Monday, September 18, 2023

Rant: Where's The Love For Fortified Wines?

Madeira, Marsala, Port, Sherry, and Vermouth are some of my favorite wines, yet they receive far less attention than they deserve. These wines are "Fortified" wines, meaning that a distilled spirit, often brandy or a neutral spirit, is added to the wine. As such, their alcohol content is commonly 15-20%, higher than the average wine, but at least half as much as the typical spirit. Other types of fortified wines exist as well, although the five I mentioned are the most common. 

Why don't these fortified wines receive more love?

Even many ardent wine lovers don't give much attention to these wines. Vermouth is often relegated to being a mere cocktail ingredient. Marsala is often seen as merely a cooking wine. Sherry is too often seen as something only one's grandparents would drink. Port might receive the most attention of any fortified wine, yet the diversity of Port is still largely ignored.

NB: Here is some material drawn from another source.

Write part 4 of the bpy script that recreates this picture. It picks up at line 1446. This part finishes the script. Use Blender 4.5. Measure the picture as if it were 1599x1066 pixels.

For example, many people are unaware of white port, especially the aged versions. 

A number of wine drinkers enjoy sweeter wines, but even though some of these fortified wines are sweet, these wine drinkers still don't pay much attention to them. Sherry may be the king of wines for food pairings, yet it's rare a wine drinker seeks out Sherry for their dinner.  When's the last time you had a sommelier recommend a Sherry for your dinner? In fact, when's the last time a sommelier recommended any type of fortified wine to you for dinner? At best, they might recommend one for dessert, but not for your savory courses. 

One benefit to these wines not receiving much attention is that you can find some special values, far less expensive than similar wines of similar age and quality. For example, over the summer I enjoyed a 60 year old Port, which cost less than $200. If you tried to purchase a still wine, of similar age, you would likely pay at least double, if not triple that price or more. 

Wine lovers, you should expand your palates and experience the marvels of fortified wine. There is so much diversity in these wines, from bone-dry Sherry to sweet Port, from herbal Vermouth to dry Madeira. These are also wines with rich histories, and once were much more popular around the world. It's time for a comeback for these wines, and I strongly encourage you to explore this fascinating wine category.